Below the higher forms are the forms that we experience (e.g., the form of treeness.)
Below the forms that we experience are particulars, and material objects.
Plato points out that we have knowledge of perfect, eternal, and unchanging concepts,
For example, concepts such as beauty and justice.
Plato concludes that since we have never experienced perfect beauty or justice, we must have prior knowledge of it.
In the Meno, Plato tells a story of how Socrates proved that an uneducated slave boy could be prompted by a series of questions and some shapes drawn in the sand to figure out how to solve a geometric question, showing how he had pre-existing knowledge.
Plato concludes that we must have gained these concepts before we were born. It follows that there must be a part of us (our soul) that exists in a realm where there are perfect forms.
Plato points out that we recognize that particulars share something in common.
For example, we can recognize that all trees share something in common, the quality of "treeness." Plato therefore argues that we must already have a perfect abstract ideal of a tree.
This abstract cannot come from the world of particulars since it is constantly changing and universal principles cannot change, there must be a world of forms.
Plato commits a logical fallacy.
Hume argues we can still gain a concept of perfection in our minds even if we have not experienced it.
For example, mathematical knowledge could come from experience.
Why is a world of forms the solution? Evolution could have programmed us to have a sense of morality and beauty, Plato has therefore committed a leap in logic.
when you create a new group of things that share the same characteristics, you need another form to explain it.
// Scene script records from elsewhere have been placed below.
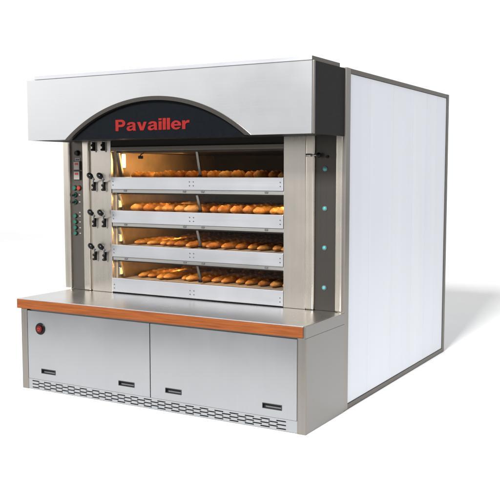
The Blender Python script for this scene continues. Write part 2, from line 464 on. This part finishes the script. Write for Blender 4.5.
# arched opening: black sign with steel trim
bm = bmesh.new()
inner = arc(AR-0.026, HZ0); outer = arc(AR+0.001, HZ0)
extrude_strip(bm, inner, outer, HY-0.007, HY+0.024)
obj('arch_trim', bm, 'panel', hood)
bm = bmesh.new()
a2 = arc(AR-0.022, HZ0)
extrude_strip(bm, [(x, HZ0-0.004) for x, z in a2], [(x, max(z, HZ0-0.003)) for x, z in a2], HY+0.0242, HY+0.029)
sp = obj('sign_panel', bm, 'black', hood)
# lettering
def earc(cx, cy, rx, ry, a0, a1, n=14):
    return [(cx+rx*math.cos(math.radians(a0+(a1-a0)*i/n)), cy+ry*math.sin(math.radians(a0+(a1-a0)*i/n))) for i in range(n+1)]
def smooth(pts, n=6):
    out = []
    for i in range(len(pts)-1):
        p0, p1, p2, p3 = pts[max(i-1, 0)], pts[i], pts[i+1], pts[min(i+2, len(pts)-1)]
        for j in range(n):
            t = j/n
            out.append(tuple(0.5*((2*p1[q]) + (-p0[q]+p2[q])*t + (2*p0[q]-5*p1[q]+4*p2[q]-p3[q])*t*t + (-p0[q]+3*p1[q]-3*p2[q]+p3[q])*t**3) for q in (0, 1)))
    return out + [pts[-1]]
G = {
 'P': (0.86, [[(0, 0), (0.25, 0), (0.25, 0.35)] + earc(0.50, 0.675, 0.34, 0.325, -90, 90) + [(0, 1)],
              [(0.25, 0.55)] + earc(0.47, 0.68, 0.125, 0.125, -90, 90) + [(0.25, 0.805)]]),
 'a': (0.80, [smooth([(0.55, 0.0), (0.53, 0.05), (0.52, 0.085)], 3) + smooth([(0.52, 0.085), (0.40, 0.01), (0.24, -0.018), (0.08, 0.03), (0.0, 0.19), (0.07, 0.35), (0.25, 0.425), (0.45, 0.46), (0.515, 0.51), (0.48, 0.575), (0.385, 0.595), (0.30, 0.57), (0.265, 0.505)])[1:] + smooth([(0.03, 0.52), (0.10, 0.66), (0.22, 0.735), (0.40, 0.76), (0.60, 0.735), (0.71, 0.65), (0.745, 0.53), (0.75, 0.15), (0.765, 0.06), (0.80, 0.0)]),
              smooth([(0.51, 0.36), (0.40, 0.325), (0.28, 0.285), (0.235, 0.21), (0.28, 0.145), (0.38, 0.14), (0.47, 0.185), (0.51, 0.27), (0.51, 0.36)])[:-1]]),
 'v': (0.80, [[(0, 0.74), (0.26, 0.74), (0.40, 0.25), (0.54, 0.74), (0.80, 0.74), (0.53, 0), (0.27, 0)]]),
 'i': (0.25, [[(0, 0), (0.25, 0), (0.25, 0.74), (0, 0.74)], [(0, 0.82), (0.25, 0.82), (0.25, 1), (0, 1)]]),
 'l': (0.25, [[(0, 0), (0.25, 0), (0.25, 1), (0, 1)]]),
 'e': (0.79, [[(0.785, 0.31), (0.245, 0.31)] + earc(0.40, 0.30, 0.155, 0.165, 180, 315) + [(0.76, 0.20)] + earc(0.395, 0.37, 0.395, 0.388, -27, -352, 40)[1:],
              [(0.25, 0.455)] + earc(0.395, 0.455, 0.145, 0.145, 180, 0)]),
 'r': (0.56, [[(0, 0), (0.25, 0), (0.25, 0.34)] + earc(0.47, 0.35, 0.22, 0.19, 180, 70, 10) + [(0.56, 0.54), (0.56, 0.752)] + earc(0.48, 0.50, 0.245, 0.255, 80, 160, 8) + [(0.235, 0.74), (0, 0.74)]]),
}
cu = bpy.data.curves.new('sign_lettering', 'CURVE'); cu.dimensions = '2D'; cu.fill_mode = 'BOTH'; cu.extrude = 0.002
penx = 0.0
for chx in 'Pavailler':
    wd, polys = G[chx]
    for poly in polys:
        sp_ = cu.splines.new('POLY'); sp_.points.add(len(poly)-1); sp_.use_cyclic_u = True
        for p, q in zip(sp_.points, poly): p.co = (penx+q[0], q[1], 0, 1)
    penx += wd + 0.085
tmp = bpy.data.objects.new('tmp', cu); COL.objects.link(tmp)
bpy.context.view_layer.update()
me = bpy.data.meshes.new_from_object(tmp.evaluated_get(bpy.context.evaluated_depsgraph_get()))
bpy.data.objects.remove(tmp)
TX0, TX1, TZ0, TZ1 = 0.908, 1.530, 1.906, 1.984
for v in me.vertices:
    v.co = Vector((TX0+v.co.x/(penx-0.085)*(TX1-TX0), HY+0.0218-v.co.z, TZ0+v.co.y*(TZ1-TZ0)))
me.name = 'sign_lettering'; me.materials.clear(); me.materials.append(M['red'])
for p in me.polygons: p.material_index = 0
lt = bpy.data.objects.new('sign_lettering', me); COL.objects.link(lt); lt.parent = hood
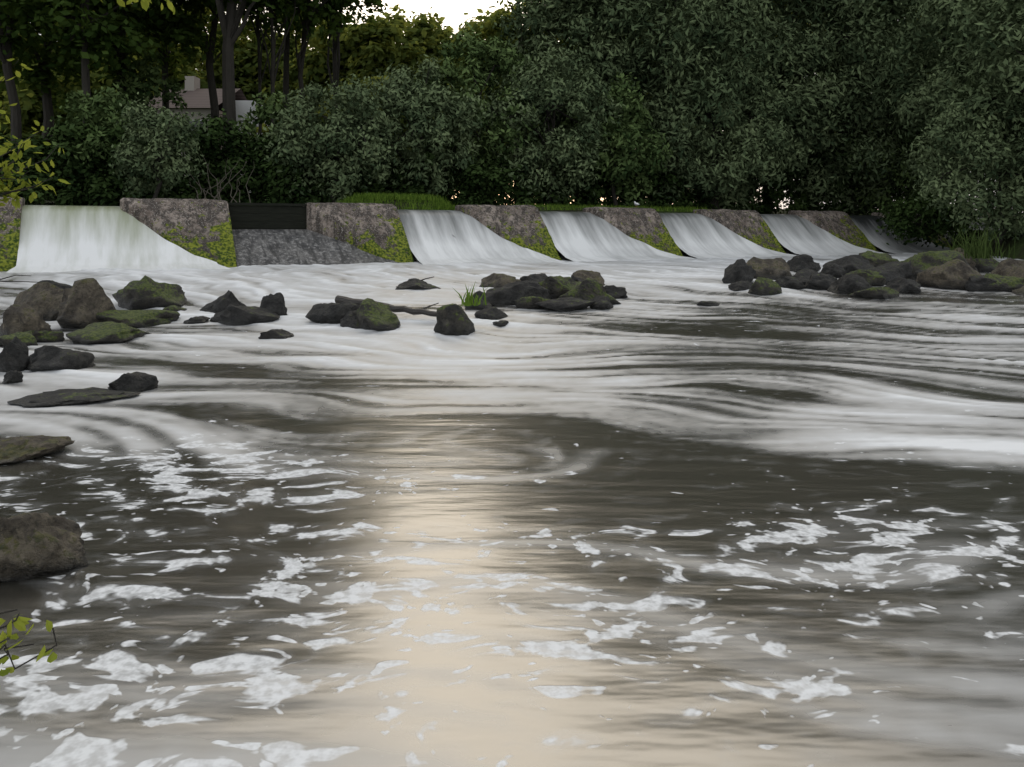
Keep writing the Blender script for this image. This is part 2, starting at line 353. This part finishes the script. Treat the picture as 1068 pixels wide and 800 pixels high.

This would go on forever and therefore undermines the idea that there is a singular particular form.
Plato would respond to this by arguing the particulars partake in a form as they are imperfect copies of it, the forms themselves cannot be copied.
Wittgenstein argued that there is no definable form or ideal of a category.
He uses the example of a family picture, whilst there are recognizable similarities between the family members, it does not justify the belief in an abstract form of family.